▶ **Source data**
-- START --

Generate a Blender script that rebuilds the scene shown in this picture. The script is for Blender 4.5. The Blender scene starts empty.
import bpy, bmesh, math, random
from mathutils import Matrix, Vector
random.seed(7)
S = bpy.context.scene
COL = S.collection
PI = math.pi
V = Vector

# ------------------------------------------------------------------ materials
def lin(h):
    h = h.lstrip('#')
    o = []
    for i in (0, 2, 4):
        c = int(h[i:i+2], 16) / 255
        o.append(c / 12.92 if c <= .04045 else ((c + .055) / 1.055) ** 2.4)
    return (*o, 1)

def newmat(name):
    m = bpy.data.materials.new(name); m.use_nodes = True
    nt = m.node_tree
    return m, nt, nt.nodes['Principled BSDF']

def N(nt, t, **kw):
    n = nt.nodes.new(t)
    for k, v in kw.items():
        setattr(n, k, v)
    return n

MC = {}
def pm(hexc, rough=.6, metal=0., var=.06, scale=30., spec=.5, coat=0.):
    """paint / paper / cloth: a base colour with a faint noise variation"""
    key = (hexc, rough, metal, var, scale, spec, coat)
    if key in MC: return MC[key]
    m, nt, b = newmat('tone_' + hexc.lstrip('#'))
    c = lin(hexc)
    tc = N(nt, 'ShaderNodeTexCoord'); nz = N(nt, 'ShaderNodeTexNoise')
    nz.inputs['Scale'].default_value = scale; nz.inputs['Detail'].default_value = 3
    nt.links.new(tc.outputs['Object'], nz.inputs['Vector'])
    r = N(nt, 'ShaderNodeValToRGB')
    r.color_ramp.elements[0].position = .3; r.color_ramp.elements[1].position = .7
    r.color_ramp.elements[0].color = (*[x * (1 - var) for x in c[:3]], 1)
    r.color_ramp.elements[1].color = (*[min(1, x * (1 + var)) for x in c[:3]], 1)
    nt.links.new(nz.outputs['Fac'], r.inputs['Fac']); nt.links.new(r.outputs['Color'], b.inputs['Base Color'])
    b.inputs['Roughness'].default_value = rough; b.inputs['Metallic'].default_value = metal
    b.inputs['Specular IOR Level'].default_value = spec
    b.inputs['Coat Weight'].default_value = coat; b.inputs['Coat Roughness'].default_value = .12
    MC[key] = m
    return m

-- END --

▶ **Exercise directions**
Copy all lines of the listing above that contain the string "scene".

▶ **Answer**
Generate a Blender script that rebuilds the scene shown in this picture. The script is for Blender 4.5. The Blender scene starts empty.
S = bpy.context.scene